Before the cherub program, I had grown accustomed to answering to the name of my identical twin sister, Sarah, as well as “Sarabecca,” a fusion of our names created by our parents when we were babies that has stuck to this day. Not only do I share this nickname with my sister Sarah, but I share just about everything else with her. My clothes, my room, my birthday –- calling these things “mine” may not be completely accurate.
While Sarah was crunching numbers at an engineering camp, I was studying journalism at Medill. Since the time we were crammed in a womb together for nine months, we had never truly been separated until this summer.
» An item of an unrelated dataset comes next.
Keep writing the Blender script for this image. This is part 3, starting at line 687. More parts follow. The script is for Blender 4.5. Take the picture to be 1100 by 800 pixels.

It didn’t hit me until I entered my single dorm room in East Fairchild on June 26. There was not another bed stacked on top of mine. For the first time in my young-adult life, I was just Rebecca. Would other cherubs find me interesting without my better half?
To my surprise, my debut as “just Rebecca” could not have gone better. This summer, I grew as a journalist in ways I never thought I could, in ways that my sister has not and most likely will not. I befriended journalists from across the country and the world. I overcame rotating rewrites, grueling interviews and trend stories. While I couldn’t always turn to my sister when stress piled up, I had fellow aspiring journalists who have become some of the closest friends I will ever have.
Sarah will always be my best friend, but now I’m glad to say I’ve made 83 more.